In the Assads' Syria, the major Christian feasts were
national holidays; Christians were exempt from turning up to work on Sunday
mornings; and churches and monasteries, like mosques, were provided with free
electricity and were sometimes given state land for new buildings. In the
Christian Quarter of Old Damascus around Bab Touma, electric-blue neon crosses
would wink from the domes of the churches and processions of crucifix-carrying
boy scouts could be seen squeezing past gaggles of Christian girls heading out
on the town, all low-cut jeans and tight-fitting T-shirts. This was something
unknown almost anywhere else in the Middle East.
There was also widespread sharing of sacred space. On
my travels, in a single day I have seen Christians coming to sacrifice sheep at
the Muslim Sufi shrine of Nebi Uri, while at the nearby convent of Seidnaya
(recently shelled by government forces) I found that the congregation in the
church consisted not principally of Christians, but instead of heavily bearded
Muslim men and their shrouded wives. Now that precious multi-ethnic and
multi-religious patchwork is in danger of being destroyed for ever.

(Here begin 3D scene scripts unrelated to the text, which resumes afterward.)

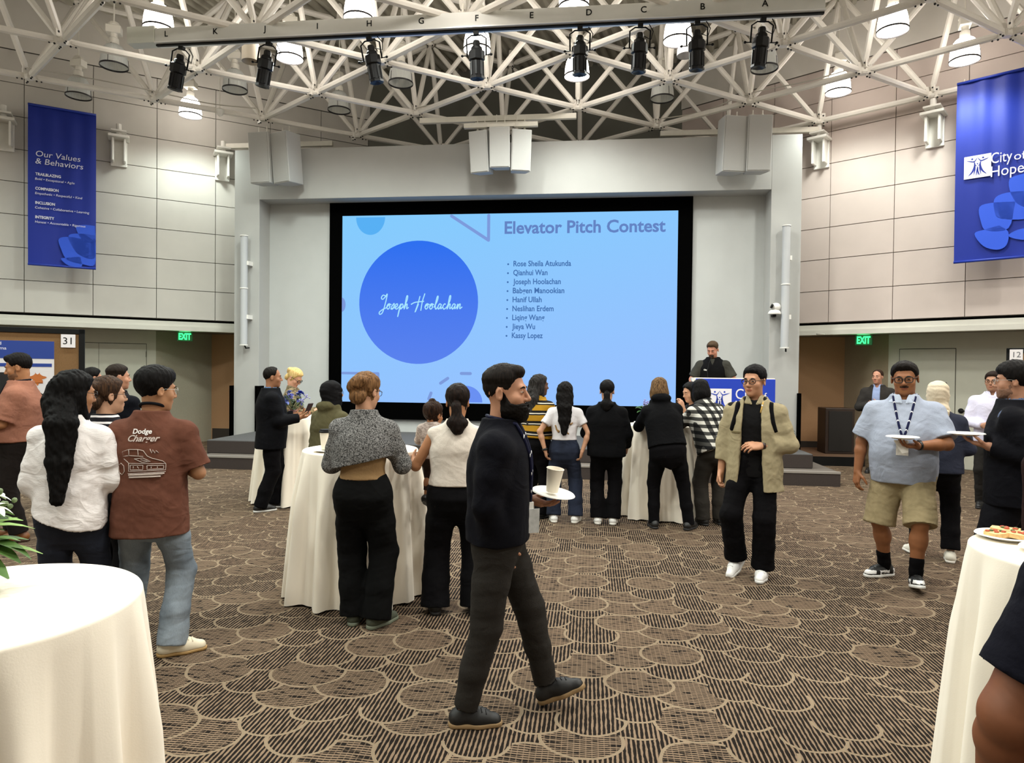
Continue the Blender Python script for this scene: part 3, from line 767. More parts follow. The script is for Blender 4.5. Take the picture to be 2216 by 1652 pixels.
def beard(B, style, c, h):
    HT, HM, hs = B['HT'], B['HM'], B['hs']; S = Shape(); ctr = HT((0, 0, 0)); hf = B['headfield']; E = lambda p, r: ell(HT(p), V3(r)*hs, HM)
    t = {'full': .012, 'stubble': .0025, 'goatee': .008, 'mustache': .007}[style]
    def fn(X, Y, Z):
        x, y, z = X-ctr[0], Y-ctr[1], Z-ctr[2]; x, y, z = [(HM[i, 0]*x+HM[i, 1]*y+HM[i, 2]*z)/hs for i in range(3)]
        ztop = np.interp(np.clip(y, -.03, .12), [-.03, .0, .015, .035, .06, .09, .12], [-.03, .012, -.008, -.045, -.052, -.047, -.045])
        d = hf(X, Y, Z)-t*hs*np.clip((-.01-z)/.05, .12, 1.35)
        d = smooth_max(d, (z-ztop)*hs, .006); d = smooth_max(d, (-.012-y)*hs, .006)
        d = np.maximum(d, (-.135-z)*hs)
        if style == 'mustache': d = np.maximum(d, (-.0555-z)*hs); d = np.maximum(d, (np.abs(x)-.03)*hs)
        if style == 'goatee': d = np.maximum(d, (np.abs(x)-.034)*hs)
        return d
    S.add((fn, ctr-.17*hs, ctr+.17*hs))
    if style == 'full': S.add(E((0, .074, -.106), (.030, .024, .026)), .02)
    mt = hair_mat(c)
    if style == 'stubble': c_ = lin(c); k_ = lin(B['skin']); mt = mat(tuple(c_[i]*.55+k_[i]*.45 for i in range(3)), .8, noise=.3, scale=300)
    if style != 'mustache': S.sub(E((0, .105, -.0635), (.024, .026, .0085)), .004)
    def disp(v, N): return v+N*(.0022*wob((v-ctr)*np.array([170, 170, 90]), 1., 9))[:, None]
    return solid('beard' if style != 'mustache' else 'moustache', S, h, mt, B['root'], disp=disp)
def trousers(B, o, w, sex):
    g = lambda k, d=None: o.get(k, d); s = B['s']; L = g('legs'); vox = g('vox', .009); S = Shape(); lw = w**.7
    th, kn_, hm = L.get('r', (.088, .066, .062)); hemt = L.get('hem', 1.0); hc, up = B['hc'], B['up']
    keys = [k for k in scaled(TORSO[sex], s, w, .010, g('belly', 0.)) if k[0] <= .16*s]; keys = [(-.19*s, keys[0][1]*.62, keys[0][2]*.50, 0), (-.13*s, keys[0][1]*.93, keys[0][2]*.86, 0)]+[k for k in keys if k[0] > -.12*s]
    S.add(loft(hc, up, B['rt'], keys, 2.2, False))
    for q in (-1, 1):
        hip, kn, an, fd = B['leg'][q]; hip = hip+V3(0, 0, .0)
        end = kn+(an-kn)*(hemt*2-1)*1.04 if hemt > .5 else hip+(kn-hip)*hemt*2
        if hemt <= .55:
            S.add(chain([hip, end], [th*s*lw, kn_*s*lw]), .05)
        else:
            end = end+V3(0, 0, -.012*s); S.add(chain([hip+V3(0, 0, .0), hip+(kn-hip)*.5, kn, kn+(end-kn)*.55, end], [th*s*lw, (th*.62+kn_*.38)*s*lw, kn_*s*lw**.8, (kn_*.45+hm*.55)*s*lw**.6, hm*s*lw**.5]), .045)
    S.cap(up, hc+up*L.get('waist', .10)*s)
    am = L.get('fold', .006)*.6; ms = L['mat']
    B['trousers'] = solid(L.get('name', 'trousers'), S, vox, ms, B['root'], fold=[(am, (7, 7, 10), 11), (am*.4, (20, 20, 34), 4)])
    B['legshape'] = S
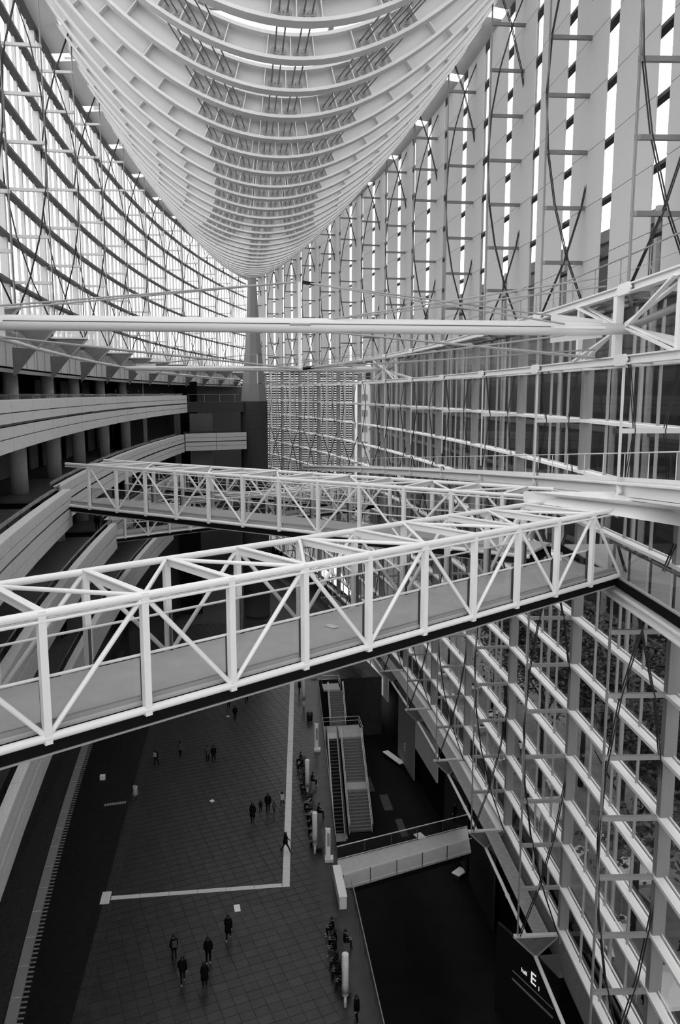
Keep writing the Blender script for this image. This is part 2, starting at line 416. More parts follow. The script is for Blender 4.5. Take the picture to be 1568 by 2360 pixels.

As in Egypt, where the late Coptic Pope Shenouda
supported Hosni Mubarak right up until his fall, the established churches of
Syria marked the beginning of the revolution by lining up behind the regime. My
friend Mar Gregorios Yohanna Ibrahim, the urbane and multilingual Syrian Orthodox
Metropolitan of Aleppo, was quoted as saying: "We do not support those who
are calling for the fall of the regime simply because we are for reform and
change."
Initially many of the flock were unsure of the wisdom
of that position, and young Christians were among those calling for the end of
the Assad regime, hoping for a new dawn of freedom, human rights and democracy.
But, a year on, pro-revolution Christians are much harder to find. There are
more and more reports of violent al-Qa'ida-inspired salafists fighting
alongside the Free Syrian Army, while Turkish backing for the opposition Syrian
National Council has terrified the Syrian Armenians.
As criminality, robbery, lawlessness and car-jacking
become endemic, even in places where outright fighting is absent, and as the
survival of the regime looks daily less and less likely, the Christians fear
they will soon suffer the fate of their Iraqi brethren.
As ever, the Christians here remain mystified by the
actions of Christian America. When George W. Bush went into Iraq, he naively
believed he would be replacing Saddam with a peaceful, pro-US Arab democracy
that would naturally look to the Christian West for support. In reality, nine
years on, it appears that he has instead created a highly radicalised and
unstable pro-Iranian sectarian battleground. Now US support is being channelled
towards opposition groups that may eventually do the same to the minorities of
Syria.
As in 80s Afghanistan, a joint operation between the
CIA and Saudi intelligence could end up bringing to power a hardline salafist
replacement to a brutally flawed but nonetheless secular regime. If that
happens in Syria, the final death of Christianity in its Middle Eastern
homelands seems increasingly possible within our lifetime.